Airports and Asanas
Airports are my happy places.
This might sound strange, but it’s the truth—airports are places of comfort and adventure, of not-so-comfy but familiar seats, of the feeling of family bonding time and the smell of Auntie Anne pretzels and the sound of planes touching down and lifting off . . . airports are truly comforting.
My dad was an Air Force Pilot and still flies for American Airlines, so airports are places that I’ve acquainted myself with ever since I could remember. When I was little they were places of adventure; I would imagine the people walking by me to be secret service agents getting on a flight to Beijing in their black, classy clothes and expensive sunglasses; or celebrities with their entourage, walking leisurely around the airport grabbing Starbucks and chatting unconcernedly; or great people I did not know, flying across countries in private jets or on first class, changing the world with merely their presence. When I got a little older, these people were still mysterious but they were also less fantastical; my little sister and I would sit on our chairs and watch the people walk by, guessing their life story and deciding where they were heading.

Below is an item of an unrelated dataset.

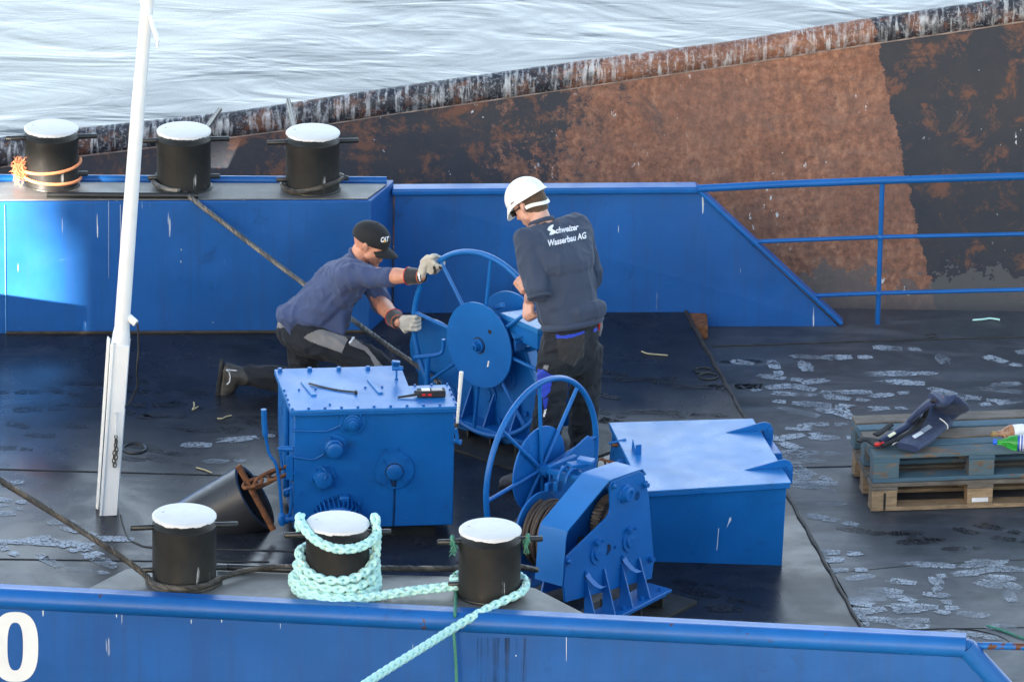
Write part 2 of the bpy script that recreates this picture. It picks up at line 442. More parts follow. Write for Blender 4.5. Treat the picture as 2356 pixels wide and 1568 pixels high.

When I went to college, the travel slowed down. The only airports I visited were the ones that took me from college back to my home; and I didn’t fly with my family anymore, either. I would fly by myself. The airports got a little less familiar, and a little less comforting. Adventure was rarely thought of.
But oh, the view in the air! The clouds, when they were there, seeming to fill up the whole sky. The ground so far away, and so different with each passing minute. The dying light of sunset burning sky and cloud and plane all together in one slow burst; the dark of night, where the only sound in the whole sky is the humming of the plane. I began to live for these moments of seeming bliss, of different perspective, of what I believe to be a glimpse of enlightenment. When I practiced yoga, that feeling I found up in the sky I would take to my mat—and slowly I would find it in small things like supta badha konasana when you lie there on the ground with your feet pressed together, your hands at your heart and belly. I found my mind clearing in this pose more easily than any other. Maybe it was because it feels like you’re looking up at the sky even with a ceiling—because with your eyes closed, your imagination comes to life. When I close my eyes, I see the burnt orange of sunset—and clouds. My mind stills. After all of the asanas, or poses, in yoga, supta badha feels . . . enlightening.
Yoga, to me, is similar to the difference between being in airports and being up in the air. Sometimes, the asanas feel adventurous and exciting. Sometimes they feel familiar or comforting. And sometimes—and this might happen more than we like to admit—the poses that we do feel stressful or challenging or lonely. But oh, the feeling of savasana! It makes everything, good or bad, worth it. More than worth it. The feeling in savasana is a culmination of the feelings of our practice, given to us in a potent but relaxed state, so that with these feelings come objectivity: we can sit back and see what we have found within us and through that objective view we can find change or breath or understanding, depending on what we need most. Airports and asanas; air and attainment.
Now, when I go back to airports, adventure is back. Comfort and imagination is back. The realization that yoga has brought has given me the tools to know that even when I fly alone, I’m flying to be with my family. Just as in yoga, even as we do poses alone, we do them to help us be more present with the people we love. Asanas are there to prepare us for savasana; and savasana is there to free us from negativity. The people that we love do the same.